My worries about making mistakes in front of native speakers meant that I initially struggled to communicate effectively; for all my many years of learning French, I felt as if I was straight back in Year Six learning the colours and the alphabet.


Of course, this got easier with time and I was able to converse with my colleagues more confidently, but I still felt that the moments where my French truly thrived were when I was completely relaxed and unembarrassed; chatting with uber drivers who were AMAZED that an English girl could speak French and making friends with the people who ran the bar below my friend’s studio just off Montmartre.


My languages flourished when I embraced vulnerability and wasn’t afraid to be wrong.

Arriving in Portugal for the second part of my year abroad, I felt a new-found determination and excitement, having had a wonderful time in Paris and wanting to make the absolute most of this term as well. When I sat down in a Brazilian Literature class and found that not only was the teacher expecting profound literary analysis in Portuguese, but that there were two other British students in the class who, very selfishly, spoke fluent Portuguese, I began to feel that familiar twinge of my language skills bolting at the first sign of danger.

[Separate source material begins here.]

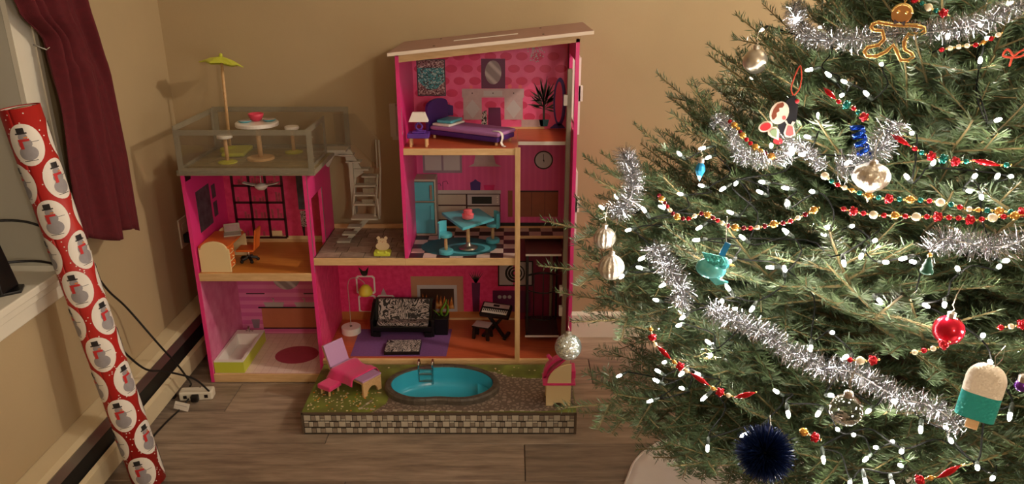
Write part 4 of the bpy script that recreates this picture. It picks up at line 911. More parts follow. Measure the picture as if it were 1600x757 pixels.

But I tried to confront these moments of uncertainty with determination and resilience, no matter how butchered my Portuguese was. Through these experiences, I learned that immersion in a foreign culture offered invaluable insights into my language proficiency and self-perception, and how they varied in different environments.


I would feel as if I was speaking fluent French to someone who I was seeing in Porto but when we were with the rest of his French friends, I turned into a "oui, non ça va bien merci" robot. Similarly, I remember being able to have a fifteen-minute conversation with the friendly woman who worked at a brigadeiro stand near my university, where she (kindly) told me that my Portuguese was nearly fluent, but turned very shy when celebrating the academic week with a friendly group of Portuguese students.

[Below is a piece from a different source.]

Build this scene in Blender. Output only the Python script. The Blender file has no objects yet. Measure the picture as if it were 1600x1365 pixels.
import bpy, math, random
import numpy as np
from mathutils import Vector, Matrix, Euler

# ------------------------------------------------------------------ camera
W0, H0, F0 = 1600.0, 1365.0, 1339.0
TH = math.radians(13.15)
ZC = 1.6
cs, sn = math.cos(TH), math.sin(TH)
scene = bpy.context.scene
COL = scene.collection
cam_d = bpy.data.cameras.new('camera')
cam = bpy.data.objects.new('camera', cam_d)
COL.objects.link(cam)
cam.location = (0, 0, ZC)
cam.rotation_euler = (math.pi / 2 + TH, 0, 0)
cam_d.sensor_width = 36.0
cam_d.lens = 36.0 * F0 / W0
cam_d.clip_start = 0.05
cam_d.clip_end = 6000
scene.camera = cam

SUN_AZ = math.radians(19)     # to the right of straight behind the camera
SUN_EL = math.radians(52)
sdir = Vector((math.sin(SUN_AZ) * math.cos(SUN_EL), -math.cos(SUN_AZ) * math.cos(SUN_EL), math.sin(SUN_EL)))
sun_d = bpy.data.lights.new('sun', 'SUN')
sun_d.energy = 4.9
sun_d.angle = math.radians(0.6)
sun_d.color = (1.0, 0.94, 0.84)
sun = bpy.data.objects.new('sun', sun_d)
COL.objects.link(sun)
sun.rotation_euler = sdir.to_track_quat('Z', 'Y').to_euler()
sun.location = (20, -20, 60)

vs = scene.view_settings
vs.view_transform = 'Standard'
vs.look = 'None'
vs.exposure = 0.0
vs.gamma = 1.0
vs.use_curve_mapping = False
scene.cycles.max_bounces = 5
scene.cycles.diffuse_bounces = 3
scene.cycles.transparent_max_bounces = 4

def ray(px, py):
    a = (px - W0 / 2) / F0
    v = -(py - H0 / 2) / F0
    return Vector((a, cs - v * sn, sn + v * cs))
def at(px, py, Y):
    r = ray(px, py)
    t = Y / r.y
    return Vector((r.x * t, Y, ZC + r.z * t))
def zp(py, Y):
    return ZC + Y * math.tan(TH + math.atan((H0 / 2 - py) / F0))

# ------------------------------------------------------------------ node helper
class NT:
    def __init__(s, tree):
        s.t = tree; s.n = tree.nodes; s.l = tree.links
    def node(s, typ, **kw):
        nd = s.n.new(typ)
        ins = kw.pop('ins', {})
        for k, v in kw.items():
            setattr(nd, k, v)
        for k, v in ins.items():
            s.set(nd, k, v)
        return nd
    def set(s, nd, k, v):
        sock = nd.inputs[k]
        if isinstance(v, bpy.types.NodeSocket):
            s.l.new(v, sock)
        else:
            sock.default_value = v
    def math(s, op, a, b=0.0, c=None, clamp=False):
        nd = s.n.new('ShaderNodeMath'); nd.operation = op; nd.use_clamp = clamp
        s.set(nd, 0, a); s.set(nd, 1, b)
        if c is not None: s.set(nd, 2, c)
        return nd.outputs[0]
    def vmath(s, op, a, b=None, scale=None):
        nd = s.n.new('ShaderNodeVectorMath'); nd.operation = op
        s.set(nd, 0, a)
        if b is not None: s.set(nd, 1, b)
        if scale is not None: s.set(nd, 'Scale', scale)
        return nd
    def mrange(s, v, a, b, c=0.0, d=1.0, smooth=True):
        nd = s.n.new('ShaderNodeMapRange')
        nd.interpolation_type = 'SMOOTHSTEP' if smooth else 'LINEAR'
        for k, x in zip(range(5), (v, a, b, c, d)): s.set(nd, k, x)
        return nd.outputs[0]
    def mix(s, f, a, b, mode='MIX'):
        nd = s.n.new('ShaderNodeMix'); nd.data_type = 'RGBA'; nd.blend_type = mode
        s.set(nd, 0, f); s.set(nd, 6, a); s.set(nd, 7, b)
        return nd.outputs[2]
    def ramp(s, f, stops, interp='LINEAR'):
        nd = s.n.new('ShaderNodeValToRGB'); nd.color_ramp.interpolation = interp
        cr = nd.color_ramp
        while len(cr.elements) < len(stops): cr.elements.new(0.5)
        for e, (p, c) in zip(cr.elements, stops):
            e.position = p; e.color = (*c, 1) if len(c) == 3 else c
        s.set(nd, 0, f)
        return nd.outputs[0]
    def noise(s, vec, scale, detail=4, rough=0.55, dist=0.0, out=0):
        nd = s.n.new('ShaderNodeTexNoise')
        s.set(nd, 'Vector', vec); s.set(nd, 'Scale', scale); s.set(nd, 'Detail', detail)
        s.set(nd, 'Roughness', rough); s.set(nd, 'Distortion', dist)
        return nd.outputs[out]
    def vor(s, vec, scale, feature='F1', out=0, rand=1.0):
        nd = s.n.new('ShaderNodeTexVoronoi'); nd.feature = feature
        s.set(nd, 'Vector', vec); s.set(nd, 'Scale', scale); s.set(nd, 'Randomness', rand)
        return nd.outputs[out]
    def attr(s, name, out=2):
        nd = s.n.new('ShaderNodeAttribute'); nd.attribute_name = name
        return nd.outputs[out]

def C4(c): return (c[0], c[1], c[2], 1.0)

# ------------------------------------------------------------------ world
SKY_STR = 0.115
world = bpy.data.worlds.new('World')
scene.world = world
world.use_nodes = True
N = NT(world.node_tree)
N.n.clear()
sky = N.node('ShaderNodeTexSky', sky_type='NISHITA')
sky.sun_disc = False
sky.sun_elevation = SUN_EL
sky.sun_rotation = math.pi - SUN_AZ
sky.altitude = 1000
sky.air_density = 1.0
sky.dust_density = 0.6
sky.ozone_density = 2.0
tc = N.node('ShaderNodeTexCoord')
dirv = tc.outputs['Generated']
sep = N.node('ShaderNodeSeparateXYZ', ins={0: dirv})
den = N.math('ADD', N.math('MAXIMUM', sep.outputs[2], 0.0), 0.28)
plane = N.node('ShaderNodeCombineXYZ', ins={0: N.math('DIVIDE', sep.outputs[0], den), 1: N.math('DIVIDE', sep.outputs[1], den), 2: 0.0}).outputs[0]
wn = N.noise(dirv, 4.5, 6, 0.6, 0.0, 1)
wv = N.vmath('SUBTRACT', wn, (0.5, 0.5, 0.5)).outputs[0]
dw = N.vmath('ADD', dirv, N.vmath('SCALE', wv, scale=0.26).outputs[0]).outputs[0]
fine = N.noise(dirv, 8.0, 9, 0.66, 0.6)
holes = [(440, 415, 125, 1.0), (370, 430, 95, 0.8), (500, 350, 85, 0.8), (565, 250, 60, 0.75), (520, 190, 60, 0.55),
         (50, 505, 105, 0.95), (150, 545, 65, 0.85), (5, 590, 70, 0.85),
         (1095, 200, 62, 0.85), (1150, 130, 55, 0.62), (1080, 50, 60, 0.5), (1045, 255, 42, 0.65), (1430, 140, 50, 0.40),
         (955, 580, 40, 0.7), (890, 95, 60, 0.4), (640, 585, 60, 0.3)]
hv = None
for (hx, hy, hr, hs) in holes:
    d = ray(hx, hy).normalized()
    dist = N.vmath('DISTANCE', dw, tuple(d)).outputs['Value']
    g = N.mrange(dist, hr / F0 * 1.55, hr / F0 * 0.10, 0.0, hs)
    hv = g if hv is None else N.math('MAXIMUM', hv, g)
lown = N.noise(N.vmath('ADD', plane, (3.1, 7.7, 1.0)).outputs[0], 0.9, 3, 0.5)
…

A very inebriated Canadian boy explaining his experiences with having two official languages in his country once told me that you can speak a foreign language most fluently when you are drunk, and although this experiment may be one to try at your own risk, in a roundabout way it confirms Olea's philosophy that:


Speaking a foreign language fluently often requires confronting insecurities head-on and embracing the process with humility and humour.

Treating foreign languages as a journey full of funny little mishaps, rather than a rigid set of rules, is always the best way to keep learning and improving. On the other hand, I do not believe that it is a merely a confidence to fluency pipeline. Learning a foreign language can equally help to improve your self-confidence, as it forces you to step outside your comfort zone and embrace new challenges with confidence.


Over the past year, I have been able to meet and connect with so many different people, live by myself, navigate new cities, discover new food (yes to pastel de natas, no to sea snails at a French work Christmas dinner!) and more.


The final part of my year abroad consisted of a month in Valencia with one of my best friends that I had met in Paris, and although it had been a year since I had last studied Spanish, I felt confident to speak to anyone and everyone. It felt great to be at that point and see how far I had come, looking back to that terrified girl stepping off the Eurostar over a year prior.


My experience allowed me to build a sense of resilience and adaptability that transcends language barriers. Returning to university this year, I can see that my year of being immersed in the languages I study has provided me with a newfound confidence and ease in navigating my life as a fourth-year student.


Reregistering at the student health services has been a breeze compared to applying for metro cards, dodging apartment scammers and trying to cancel my Paris gym membership. But most importantly, being pushed to communicate in different languages has shown me that that I am capable of overcoming obstacles and thriving in diverse environments.


To put it simply, the relationship between self-confidence and language proficiency is deeply intertwined, and it is impossible to nurture one without massively boosting the other.